What are some upcoming trends for the next year?

Boy, I wish I had a Magic 8-Ball! Trends are anybody’s guess, and sometimes they can be quite surprising (I’m thinking the BDSM erotica trend of a few years ago). If I had to put money on it based on the trends of submissions I’m seeing, I’d guess that psychological suspense will continue to thrive, though the market will likely be quite saturated. I think everyone is looking for the next Man Called Ove and novels that are packed with charm and poignancy—to counterbalance the darker themes we find in suspense (and in the news). But it’s not necessarily about what’s trending: a truly spectacular book can always find a way to shine, regardless of whether it fits into a particular category.

What book/genre/topic would you like to see cross your transom?

I’m a sucker for a good tearjerker. Regardless of the genre, whether it’s happy, sad, heartbreaking or hopeful, funny, or serious, I love a story that strikes a deep emotional chord. I also enjoy novels featuring interesting or larger-than-life characters, characters whose unique perspectives make me view the world a bit differently. Voice is the first thing I’m drawn to in a book, then a story that keeps me on the edge of my toes. Some of my recent acquisitions include The Cactus by Sarah Haywood, a debut novel told from the perspective of a self-proclaimed control freak whose life spins out of control when her mother suddenly dies and she finds out she’s unexpectedly going to become a mother herself; Hanna Who Fell from the Sky by Christopher Meades, about a young woman set to be married into a polygamous family and the secret that could grant her the freedom she longs for; and two new novels from Lisa Unger, one of my favorite suspense writers.

What topic don’t you ever want to see again?

Because I work with Mary Kubica, whose debut novel, The Good Girl, has been an incredible success, I see a lot of suspense of all types.
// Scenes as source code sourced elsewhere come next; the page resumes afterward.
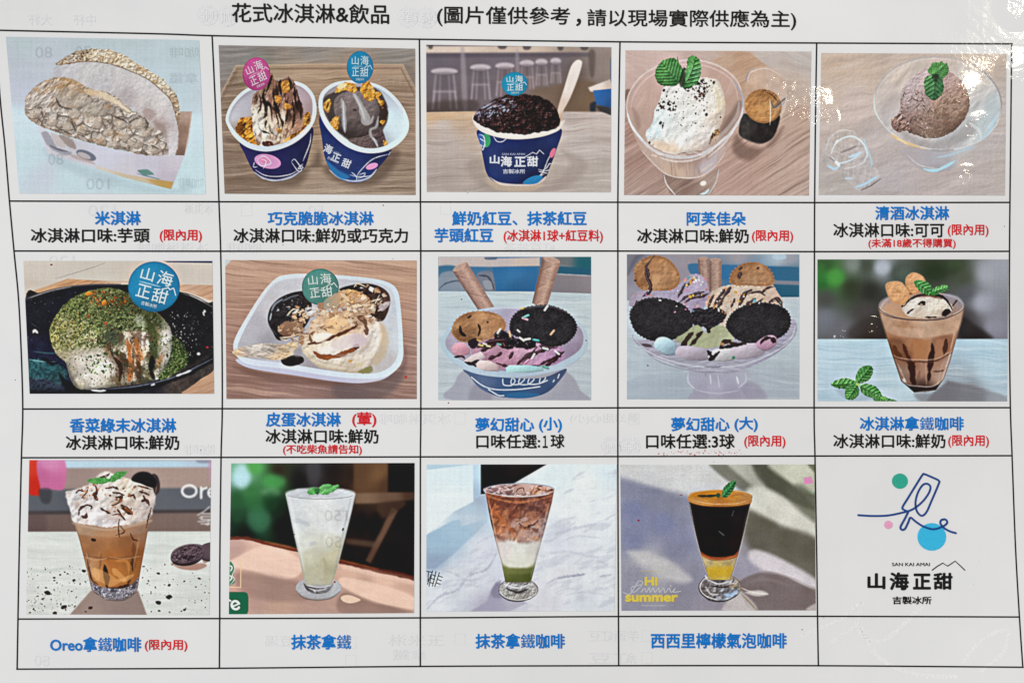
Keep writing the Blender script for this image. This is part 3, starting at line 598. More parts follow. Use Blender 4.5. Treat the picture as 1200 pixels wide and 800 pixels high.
def photo_3():
    p = Pic('printed photo of a navy paper cup heaped with dark red beans and a wooden spoon', (496, 50, 720, 230), 996, [(15, 12), (980, 25), (978, 780), (18, 778)], 3)
    p.put(p.full, [(100, 90, '6b626c'), (400, 100, '726973'), (700, 100, '6f6569'), (930, 60, '8d7f79'), (930, 150, '8a7c77'), (100, 250, '70666d'), (400, 230, '6f646a'), (100, 340, '5f5352'), (600, 250, '77696a'), (850, 300, '75614f'), (700, 200, '786a68'), (800, 230, '6b5a52')])
    p.N(p.full, .06, 120, 60)
    p.P([(0, 20), (870, 18), (865, 52), (0, 56)], [(100, 35, 'cdbcae'), (500, 35, 'c4b1a2'), (850, 35, '9c8b80')], 5, sm=0)
    for x, y, w in ((25, 18, 26), (390, 18, 44), (520, 22, 40), (700, 25, 30), (820, 24, 40)): p.P([(x, y - 14), (x + w, y - 14), (x + w - 4, y + 14), (x + 4, y + 14)], '4a4448', 4, .8)
    p.P([(0, 56), (865, 53), (868, 75), (0, 80)], '5c545c', 9, .7, sm=0); p.P([(862, 52), (895, 50), (890, 170), (870, 170)], '5b4f4d', 9, .7)
    for x, y, w in ((110, 150, 70), (298, 130, 54), (425, 122, 50), (540, 108, 38), (616, 102, 32), (690, 97, 28)):
        h = 60 + w * 1.9; t = w * .13 + 3
        for sx, a in ((-.75, .75), (-.35, .5), (.4, .5), (.8, .75)): p.S([(x + sx * w * .8, y), (x + sx * w * 1.15, y + h)], t, 'a89da5', a, 5, sm=0, rough=0)
        p.S([(x - w * .8, y + h * .55), (x + w * .85, y + h * .55)], t * .8, 'a0959d', .7, 4, sm=0, rough=0); p.P([(x - w * .7, y + 14), (x + w * .7, y + 14), (x + w * .8, y + h * .5), (x - w * .8, y + h * .5)], '5d535b', 10, .35, sm=0)
        p.E(x, y, w, 17, 'bbb0b7', 0, 5, .95); p.E(x, y + 13, w * .9, 9, '5f555c', 0, 7, .5)
    p.P([(195, 50), (215, 50), (230, 330), (205, 330)], 'a0959c', 8, .6); p.P([(480, 50), (496, 50), (500, 180), (486, 180)], 'a29aa2', 7, .5)
    p.P([(0, 320), (260, 300), (260, 365), (0, 368)], '4d413e', 14, .6); p.P([(560, 260), (700, 220), (860, 200), (900, 240), (860, 360), (720, 365)], '755f4c', 18, .7)
    p.P([(860, 235), (980, 190), (985, 240), (930, 262), (870, 255)], [(920, 220, 'd8cdc6'), (970, 210, 'b9aaa2')], 5, sm=0, name='chair')
    ch = p.P([(885, 250), (985, 240), (985, 345), (900, 322)], [(930, 290, '2d5f9c'), (980, 330, '274d7d'), (900, 260, '3a6fae')], 4, sm=0, name='chair'); p.P([(870, 320), (900, 310), (895, 362), (872, 362)], '2b3442', 5, .9); p.P([(905, 330), (985, 345), (985, 380), (940, 378)], '37393f', 7, .9)
    p.P([(976, 90), (990, 90), (990, 200), (976, 200)], '3c5a82', 4, .8)
    tb = p.P([(0, 366), (300, 360), (740, 360), (930, 362), (985, 382), (990, 790), (0, 790)], [(60, 385, 'c7a787'), (180, 385, 'bfa286'), (100, 440, 'bdb1ab'), (100, 550, 'b5a9a4'), (100, 700, 'a99d97'), (850, 400, 'bdb0aa'), (850, 550, 'b9aea9'), (900, 700, 'ada29b'), (400, 770, 'aa9d94'), (700, 760, 'ab9e96')], 4, sm=0, name='table_top')
    p.P([(0, 368), (280, 362), (270, 402), (0, 404)], 'c6a582', 5, .8, sm=0); p.S([(0, 366), (270, 361)], 5, 'dcc3a8', .7, 3)
    p.wood(tb, '998b84', 'cdc4bf', -4, 300, 20, .5); p.P([(220, 640), (330, 600), (360, 740), (640, 745), (760, 640), (720, 560), (860, 640), (700, 770), (350, 770)], '978981', 20, .5); p.P([(330, 720), (480, 750), (620, 735), (560, 775), (400, 772)], 'bca894', 10, .6)
    b = p.P([(284, 455), (300, 540), (315, 620), (330, 680), (362, 720), (430, 742), (500, 746), (580, 738), (635, 708), (660, 650), (690, 570), (720, 450), (600, 490), (420, 490)], [(310, 520, '2c3c74'), (480, 600, '222f62'), (660, 600, '222c55'), (350, 690, '27386c'), (600, 700, '222a50'), (690, 500, '2b3767')], 2.5, name='paper_cup')
    p.N(b, .08, 40)
    p.P([(345, 700), (400, 728), (500, 738), (590, 728), (640, 695), (625, 722), (575, 742), (490, 748), (400, 740)], 'cfc3bb', 3, .9)
    p.E(327, 510, 24, 36, '3f9a6b', 0, 3, clip=b); p.E(300, 505, 22, 34, '4a6fb3', 0, 3, .8, clip=b)
    for q in ([(290, 480), (315, 490), (320, 540), (295, 530)], [(300, 530), (310, 560), (320, 530)], [(365, 488), (385, 515), (415, 515), (440, 492)], [(295, 500), (318, 515)], [(600, 660), (640, 668), (675, 650), (660, 630), (640, 655), (610, 672)], [(570, 720), (620, 680), (650, 610), (680, 560)], [(600, 670), (650, 682)], [(575, 722), (600, 700), (630, 685)]): p.S(q, 4.2, 'd9dce8', .85, 1.8, clip=b)
    p.E(675, 575, 13, 27, 'c9708c', 25, 2.5, clip=b); p.P([(520, 735), (545, 708), (590, 692), (622, 700), (590, 735)], '2c7fb4', 3, .95, clip=b)
    p.S([(530, 597), (570, 572), (590, 581), (606, 560), (628, 580)], 3.5, 'cfd3e0', .9, 1.5, sm=0)
    for t, x, y, w, h in (('山', 372, 609, 52, 46), ('海', 433, 619, 60, 56), ('正', 504, 621, 60, 52), ('甜', 570, 619, 58, 54)): p.text(t, x, y, w, h, 0, 'dfe2ea', .035)
    p.text('吉製冰所', 473, 671, 116, 24, 0, 'c9cedd', .025); p.text('SAN KAI AMAI', 470, 581, 120, 11, 0, 'aab2cc', .02)
    r = p.P([(258, 385), (268, 430), (310, 468), (400, 496), (500, 504), (610, 492), (690, 466), (722, 440), (738, 404), (712, 412), (600, 440), (400, 440), (300, 400)], [(300, 445, 'd8cfca'), (450, 490, 'd9d0cb'), (650, 470, 'd3c9c4'), (725, 410, 'cfc1b9')], 2.5, name='paper_cup'); p.rim(r, 7, '9f8f88', .45, 0, 1)
    sp = p.P([(702, 345), (735, 235), (768, 130), (798, 93), (822, 94), (827, 115), (805, 190), (765, 290), (728, 360), (718, 408), (705, 405)], [(810, 110, 'dcd3cd'), (760, 230, 'd9cfc8'), (715, 350, 'd0bfb3'), (715, 395, 'b78e70')], 2.5, name='wooden_spoon'); p.rim(sp, 8, '9d8c80', .6, .9, .2)
    be = p.P([(262, 392), (285, 352), (330, 320), (370, 298), (420, 277), (480, 268), (545, 272), (610, 285), (660, 312), (695, 355), (712, 400), (700, 438), (620, 466), (500, 478), (390, 466), (320, 440), (275, 415)], [(330, 340, '3d2c31'), (300, 400, '3a2625'), (480, 350, '2b1d1e'), (600, 330, '271a1a'), (650, 420, '241818'), (450, 450, '2a1a18'), (400, 300, '39292c')], 3, rough=8, rs=24, name='red_bean_topping')
    p.cells(be, 46, 34, -10, '4a2f2e', '120b0c', .14, .6, 2, .35, .3); p.bumps(be, .6, 22, seed=4); p.bumps(be, .5, 9, seed=7)
    p.K(be & p.poly([(262, 380), (340, 310), (450, 275), (500, 330), (360, 400), (300, 420)], 16), 46, (2, 6), ['8d8fa6', '6d6c80', 'a9acc0', '564a55'], 3, -35, a=.8)
    for q, w in (([(300, 345), (340, 325), (375, 305)], 12), ([(330, 350), (365, 330), (390, 320)], 9), ([(345, 385), (370, 352)], 9), ([(410, 300), (440, 290)], 9), ([(395, 345), (425, 335)], 7), ([(270, 380), (290, 360), (300, 385)], 6)): p.S(q, w, 'adb4cc', .75, 3.5, w2=3, clip=be)
    p.K(be, 120, (1.5, 4), ['5a3c3a', '6f4c47', '8d7472', '0f0a0b'], 2.2, a=.6)
    p.sticker(477, 216, 68, 62, [(440, 200, '1a8cb1'), (510, 240, '1b7fa3')], -2, tcol='d9e7ee')
    return p.finish(soft_bg=1)

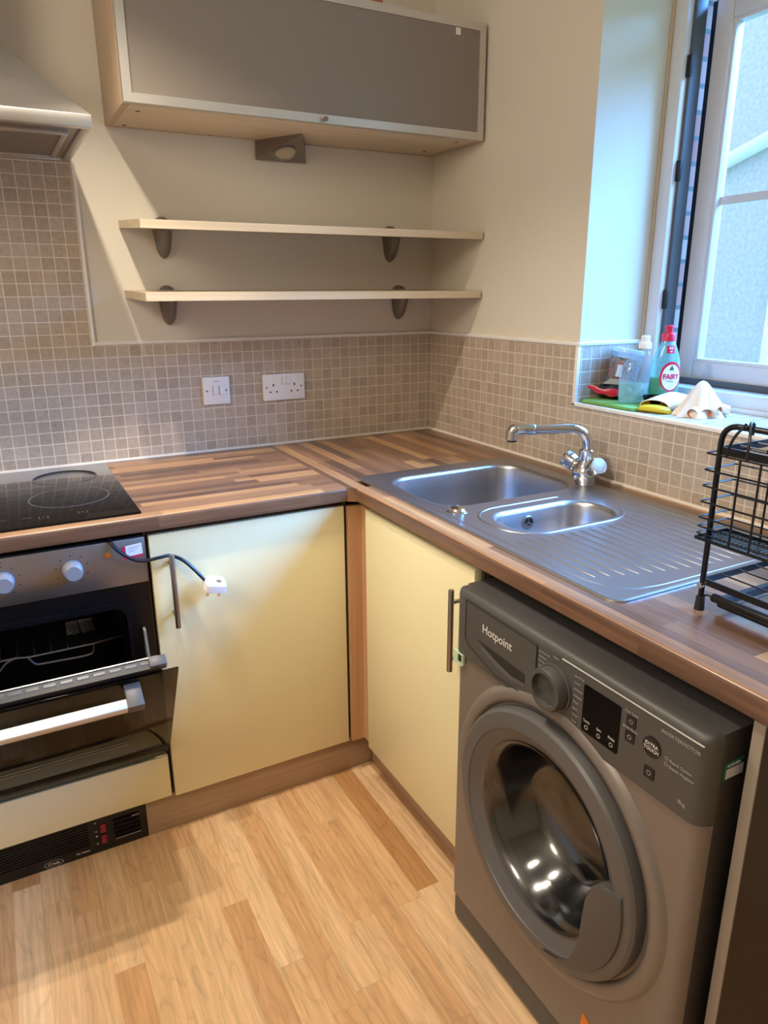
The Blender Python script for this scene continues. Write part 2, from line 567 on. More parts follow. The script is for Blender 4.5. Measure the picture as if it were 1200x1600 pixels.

Much of it is derivative, but even in a saturated category like this, there are still voices and stories that transcend, and I will never get tired of reading them. A good book is a good book; I hold no biases. 

Have you worked with self-published authors?

A few years ago, I published a gripping domestic suspense novel called Evidence of Life by Barbara Taylor Sissel, whose first few novels she self-published. Many of my authors are debut writers or authors who are established in traditional trade publishing. But that’s just the way the cards have fallen. I’m always open to self-published authors who are looking for a traditional house. 

What’s unique about your corner of the publishing industry?

Park Row Books just launched in the summer, and our first books go on sale in May 2017, starting with an exceptional debut novel, The Original Ginny Moon,by Benjamin Ludwig. A big, bold, heartbreaking, and utterly unforgettable novel told from the perspective of a teenage girl with autism, this book perfectly captures what Park Row strives for as an imprint: fresh voices and important stories that have a lasting impact. As a small literary imprint at a major commercial house, we have a boutique approach with the support of a powerhouse publishing institution. It’s rare to have the best of both worlds like this. 

Executive Editor Erika Imranyi joined Harlequin’s MIRA imprint in 2011 after many years at Dutton, a division of Penguin Random House. In 2016, she helped launch Park Row Books, Harlequin’s new literary imprint. Her interests include fiction across a variety of genres, including women’s fiction, literary fiction, historical fiction, and literary suspense, as well as voice-driven narrative nonfiction and memoir. She has worked with dozens of bestselling and highly acclaimed authors, including Mary Kubica, Heather Gudenkauf, Pam Jenoff, Jason Mott, and Rainbow Rowell. Prior to entering publishing, Erika received a master’s of arts degree in English from the University of Maryland.